Accuracy and Rounding

A brief description on how to round long numbers to a given number of decimal places.

 

 

A common part of a lot of maths exam questions involves giving your answer to a given number of decimal places. These are easy marks to pick up and do not take long to work out, which means it is a very usefull and important skill to have.

When a question asks for an answer to a given number of decimal places, for example 1 decimal place, the answer should look like this:

20.5 , 16.0, 1.3 etc.

The trick is to be able to round up or down when the answer to a question comes out on a calculator with lots of decimal numbers eg. 2.5678239 . . .
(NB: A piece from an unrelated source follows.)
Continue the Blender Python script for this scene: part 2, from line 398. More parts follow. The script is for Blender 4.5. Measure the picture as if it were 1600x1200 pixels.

The golden number in terms or rounding up or down is 5. When rounding, say, a two digit decimal number to a 1 decimal place, If the second decimal place is below 5 then the 1st decimal digit stays as it is. If the second decimal is 5 or above then the 1st decimal digit increases by one.

Example 1.

Required answer needs to be to one decimal place, but the answer has come out on the calculator as : 4 . 169

The 1st decimal number is 1, the 2nd is 6, and as this is higher than 5 it means that the 1st decimal place gets increased by on, leaving the answer at 4.2

Some more examples:

34 . 782 becomes 34 . 8

100.254 becomes 100.3

2 . 927 becomes 2.9

When the answer is required to be to 2 decimal places the same steps are used, but the 3rd decimal digit is assessed in order to adjust the 2nd.
For example
34 . 782 becomes 34.78

100 . 254 becomes 100 . 25

2 . 927 becomes 2.93

These steps can be applied to all numbers and are relatively easy marks in exams. However do bear in mind that if any rounding is done, the answer will be less accurate than the longer version of the answer. This means that if any rounding is done halfway through an equation and the rounded number is used, the final answer will be slightly out.